Condemnation is the procedure by which a sovereign state exercises its
right to take property of a private owner for public use, without consent, but
upon the payment of just compensation. Dahl ex rel. Dahl
v. State, 92 S.W.3d 856, 861
(Tex. App.—Houston [14th
Dist.] 2002, no pet.); A.C. Aukerman Co. v. State, 902 S.W.2d 576, 577 (Tex.
App.—Houston [1st Dist.] 1995, writ denied).
Inverse condemnation occurs when a property owner seeks compensation for
property taken for public use without process or a proper condemnation
proceeding. See A.C. Aukerman Co., 902 S.W.2d at
577. Thus, the appellees’
claims are properly characterized as inverse condemnation claims. See
Westgate, Ltd. v. State, 843 S.W.2d 448, 452 (Tex. 1992) (“An inverse
condemnation or ‘taking’ action is thus available to compensate a property
owner for a loss resulting when his property has been taken or damaged for
public use without compensation or a condemnation proceeding.”).
Appellees brought suit in Harris County district
court. By statute, district courts have
“the jurisdiction provided by Article V, Section 8, of the Texas Constitution,”
and “may hear and determine any cause that is cognizable by courts of law or
equity and may grant any relief that could be granted by either courts of law
or equity.” Subaru of Am., Inc. v. David McDavid Nissan,
Inc., 84 S.W.3d 212, 220 (Tex. 2002) (quoting Tex. Gov’t Code §§
24.007–.008)). The jurisdiction of the
district courts of Texas consists
of exclusive, appellate, and original jurisdiction of all actions, proceedings,
and remedies, except in cases where exclusive, appellate, or original
jurisdiction may be conferred by this Constitution or other law on some other
court, tribunal, or administrative body.
Tex. Const. art. V, §
8.
The
Texas Legislature has seen fit to bestow upon the Harris County courts at
law exclusive jurisdiction over inverse condemnation actions. Taub, 93 S.W.3d at 456.[3] The Texas Government Code provides that “[a]

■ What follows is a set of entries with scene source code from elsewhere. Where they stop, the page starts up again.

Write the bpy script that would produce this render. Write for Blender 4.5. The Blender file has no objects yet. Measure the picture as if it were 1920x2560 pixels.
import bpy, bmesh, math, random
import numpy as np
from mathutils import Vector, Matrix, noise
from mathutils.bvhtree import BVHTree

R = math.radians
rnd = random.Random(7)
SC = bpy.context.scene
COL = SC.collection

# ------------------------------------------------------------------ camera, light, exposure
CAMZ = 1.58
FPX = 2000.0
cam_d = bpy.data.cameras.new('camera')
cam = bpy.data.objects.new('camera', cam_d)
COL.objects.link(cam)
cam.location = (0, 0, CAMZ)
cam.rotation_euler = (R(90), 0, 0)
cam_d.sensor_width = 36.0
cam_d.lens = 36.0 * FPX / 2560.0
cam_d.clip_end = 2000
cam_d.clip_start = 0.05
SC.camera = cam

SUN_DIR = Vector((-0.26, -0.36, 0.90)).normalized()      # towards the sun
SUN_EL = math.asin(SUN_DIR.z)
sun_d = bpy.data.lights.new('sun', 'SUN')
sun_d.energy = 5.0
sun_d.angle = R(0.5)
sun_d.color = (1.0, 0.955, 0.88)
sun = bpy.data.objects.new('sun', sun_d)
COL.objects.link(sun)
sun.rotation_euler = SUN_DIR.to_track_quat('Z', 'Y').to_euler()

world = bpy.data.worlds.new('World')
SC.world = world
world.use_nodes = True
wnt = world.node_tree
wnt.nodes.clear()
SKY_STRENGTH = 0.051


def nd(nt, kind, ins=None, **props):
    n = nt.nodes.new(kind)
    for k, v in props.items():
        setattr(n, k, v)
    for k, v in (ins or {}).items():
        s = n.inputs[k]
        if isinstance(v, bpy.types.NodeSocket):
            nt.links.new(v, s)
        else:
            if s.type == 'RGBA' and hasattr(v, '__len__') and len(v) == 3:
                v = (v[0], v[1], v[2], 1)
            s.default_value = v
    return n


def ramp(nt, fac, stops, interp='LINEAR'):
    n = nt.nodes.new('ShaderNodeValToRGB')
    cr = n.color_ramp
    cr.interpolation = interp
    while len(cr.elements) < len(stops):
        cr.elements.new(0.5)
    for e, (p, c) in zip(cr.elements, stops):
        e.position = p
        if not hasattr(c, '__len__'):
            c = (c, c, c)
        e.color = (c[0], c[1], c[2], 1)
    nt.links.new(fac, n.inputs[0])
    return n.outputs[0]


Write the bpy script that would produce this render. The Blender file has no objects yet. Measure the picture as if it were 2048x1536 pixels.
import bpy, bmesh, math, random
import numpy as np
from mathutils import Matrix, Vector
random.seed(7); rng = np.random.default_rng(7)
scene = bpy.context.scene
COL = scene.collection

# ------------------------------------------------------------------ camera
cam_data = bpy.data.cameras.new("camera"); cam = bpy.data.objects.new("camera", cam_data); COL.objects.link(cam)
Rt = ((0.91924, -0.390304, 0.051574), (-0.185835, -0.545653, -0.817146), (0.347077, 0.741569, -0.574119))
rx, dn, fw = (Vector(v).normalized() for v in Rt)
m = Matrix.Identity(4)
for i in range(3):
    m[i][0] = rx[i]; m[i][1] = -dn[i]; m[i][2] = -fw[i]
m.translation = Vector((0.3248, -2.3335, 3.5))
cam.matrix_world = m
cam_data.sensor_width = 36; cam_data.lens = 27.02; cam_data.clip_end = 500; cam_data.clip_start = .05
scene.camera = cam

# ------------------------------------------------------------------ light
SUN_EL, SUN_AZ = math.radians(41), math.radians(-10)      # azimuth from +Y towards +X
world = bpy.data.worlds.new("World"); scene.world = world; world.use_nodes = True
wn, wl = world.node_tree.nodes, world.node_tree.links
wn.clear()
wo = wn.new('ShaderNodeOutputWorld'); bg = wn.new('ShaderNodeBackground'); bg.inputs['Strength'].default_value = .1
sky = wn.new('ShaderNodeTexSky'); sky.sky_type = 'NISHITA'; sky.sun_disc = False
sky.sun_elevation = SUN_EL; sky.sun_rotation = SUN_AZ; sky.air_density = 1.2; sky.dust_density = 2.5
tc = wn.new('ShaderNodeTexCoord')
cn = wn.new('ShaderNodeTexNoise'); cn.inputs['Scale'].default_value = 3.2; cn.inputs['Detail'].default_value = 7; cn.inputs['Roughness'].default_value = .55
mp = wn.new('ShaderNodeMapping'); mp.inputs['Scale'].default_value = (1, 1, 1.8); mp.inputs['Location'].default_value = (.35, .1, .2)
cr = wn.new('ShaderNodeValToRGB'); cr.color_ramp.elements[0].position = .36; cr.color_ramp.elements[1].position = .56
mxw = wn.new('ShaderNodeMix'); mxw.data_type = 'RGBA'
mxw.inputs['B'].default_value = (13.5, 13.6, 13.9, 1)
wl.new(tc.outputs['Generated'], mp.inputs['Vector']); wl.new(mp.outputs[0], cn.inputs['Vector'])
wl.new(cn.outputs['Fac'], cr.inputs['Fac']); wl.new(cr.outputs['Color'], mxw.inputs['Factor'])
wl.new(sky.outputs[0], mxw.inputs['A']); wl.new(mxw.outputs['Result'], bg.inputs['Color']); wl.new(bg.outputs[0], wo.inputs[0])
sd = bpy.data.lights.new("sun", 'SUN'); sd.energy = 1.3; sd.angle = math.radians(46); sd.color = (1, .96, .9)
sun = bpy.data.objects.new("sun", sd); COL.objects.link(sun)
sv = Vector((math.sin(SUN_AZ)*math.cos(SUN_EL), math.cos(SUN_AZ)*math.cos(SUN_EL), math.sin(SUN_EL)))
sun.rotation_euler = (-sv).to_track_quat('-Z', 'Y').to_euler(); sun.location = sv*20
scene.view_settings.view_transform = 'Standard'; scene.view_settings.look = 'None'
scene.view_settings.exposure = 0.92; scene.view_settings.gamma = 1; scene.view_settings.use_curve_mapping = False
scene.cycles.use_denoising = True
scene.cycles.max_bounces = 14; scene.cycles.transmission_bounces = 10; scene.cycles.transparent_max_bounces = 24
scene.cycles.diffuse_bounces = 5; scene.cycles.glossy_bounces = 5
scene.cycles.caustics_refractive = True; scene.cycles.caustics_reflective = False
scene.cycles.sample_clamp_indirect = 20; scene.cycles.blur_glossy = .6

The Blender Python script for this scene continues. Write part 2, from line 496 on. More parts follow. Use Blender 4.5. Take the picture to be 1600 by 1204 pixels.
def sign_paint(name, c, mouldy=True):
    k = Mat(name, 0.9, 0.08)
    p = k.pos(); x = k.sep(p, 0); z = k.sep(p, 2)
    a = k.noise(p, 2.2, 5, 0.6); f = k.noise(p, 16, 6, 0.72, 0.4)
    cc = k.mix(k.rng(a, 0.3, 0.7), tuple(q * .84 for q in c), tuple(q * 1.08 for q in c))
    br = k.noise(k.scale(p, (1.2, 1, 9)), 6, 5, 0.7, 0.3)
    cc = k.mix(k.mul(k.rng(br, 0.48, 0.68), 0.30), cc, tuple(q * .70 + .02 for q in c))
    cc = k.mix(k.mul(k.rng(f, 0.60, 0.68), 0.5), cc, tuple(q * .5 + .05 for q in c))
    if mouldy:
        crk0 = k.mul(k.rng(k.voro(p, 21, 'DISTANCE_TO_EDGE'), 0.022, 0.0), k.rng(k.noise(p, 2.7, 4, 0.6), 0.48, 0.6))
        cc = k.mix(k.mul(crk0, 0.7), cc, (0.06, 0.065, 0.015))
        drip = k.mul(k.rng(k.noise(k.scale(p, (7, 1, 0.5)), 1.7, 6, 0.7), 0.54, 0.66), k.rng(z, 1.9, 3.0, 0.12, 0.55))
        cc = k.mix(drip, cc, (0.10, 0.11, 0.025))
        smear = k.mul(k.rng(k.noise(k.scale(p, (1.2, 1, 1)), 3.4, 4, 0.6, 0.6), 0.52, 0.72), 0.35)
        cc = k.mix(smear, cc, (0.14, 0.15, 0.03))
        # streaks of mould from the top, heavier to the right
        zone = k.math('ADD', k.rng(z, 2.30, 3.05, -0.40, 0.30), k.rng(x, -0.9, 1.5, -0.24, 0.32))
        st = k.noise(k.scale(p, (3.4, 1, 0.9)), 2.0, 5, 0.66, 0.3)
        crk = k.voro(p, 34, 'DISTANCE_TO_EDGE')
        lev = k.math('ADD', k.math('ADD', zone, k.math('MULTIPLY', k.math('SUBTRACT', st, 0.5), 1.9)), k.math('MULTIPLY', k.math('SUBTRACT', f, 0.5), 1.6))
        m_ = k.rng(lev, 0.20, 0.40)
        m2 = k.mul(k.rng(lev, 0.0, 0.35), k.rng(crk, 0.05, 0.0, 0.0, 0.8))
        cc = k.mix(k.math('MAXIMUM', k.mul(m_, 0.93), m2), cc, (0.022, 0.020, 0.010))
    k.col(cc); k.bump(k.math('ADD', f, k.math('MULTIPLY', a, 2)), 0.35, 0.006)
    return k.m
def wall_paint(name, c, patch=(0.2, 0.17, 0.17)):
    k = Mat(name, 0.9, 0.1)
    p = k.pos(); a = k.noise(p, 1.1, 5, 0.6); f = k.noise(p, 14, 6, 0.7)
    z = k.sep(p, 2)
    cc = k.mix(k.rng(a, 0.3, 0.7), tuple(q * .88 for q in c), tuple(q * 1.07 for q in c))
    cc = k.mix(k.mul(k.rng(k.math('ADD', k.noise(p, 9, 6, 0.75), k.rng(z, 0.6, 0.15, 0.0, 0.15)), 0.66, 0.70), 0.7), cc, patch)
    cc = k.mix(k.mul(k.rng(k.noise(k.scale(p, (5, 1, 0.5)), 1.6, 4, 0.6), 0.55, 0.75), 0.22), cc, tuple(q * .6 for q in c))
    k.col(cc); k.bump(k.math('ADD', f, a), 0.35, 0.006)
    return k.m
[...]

county civil court at law has exclusive jurisdiction in Harris County of eminent
domain proceedings, both statutory and inverse, regardless of the amount in
controversy.” tex. Gov’t Code §
25.1032(c); Taub, 93 S.W.3d at 456; see also State v. Landry, 793 S.W.2d 281, 284 (Tex. App.—Houston
[14th Dist.] 1990, orig. proceeding). In
Taub, we
concluded that a district court in Harris County lacked
subject matter jurisdiction to entertain a publicly regulated gas utility’s
condemnation counterclaims against a landowner because of the exclusive
jurisdiction over eminent domain proceedings specifically granted to the civil
courts at law in Harris County. Taub, 93 S.W.3d at 456.
Thus,
because exclusive jurisdiction over inverse condemnation proceedings in Harris County is vested
in the county courts at law, the district court was without subject matter jurisdiction
to entertain appellees’ claim against the City. Appellant City of Houston’s sole
issue on appeal is sustained.
Conclusion
We reverse the district court’s
denial of the City’s plea to the jurisdiction and render judgment granting the
plea to the jurisdiction and dismissing appellees’
claims against the City. Because the
Developers’ appeal falls within the general rule prohibiting interlocutory
appeals, we grant appellees’ motion to dismiss their
appeal for want of jurisdiction. Finding
that the appeal is not frivolous, we deny appellees’
request for attorneys fees.
/s/ Eva M. Guzman
Justice
Judgment
rendered and Memorandum Opinion filed April 24, 2003.
Panel
consists of Justices Anderson, Seymore, and Guzman.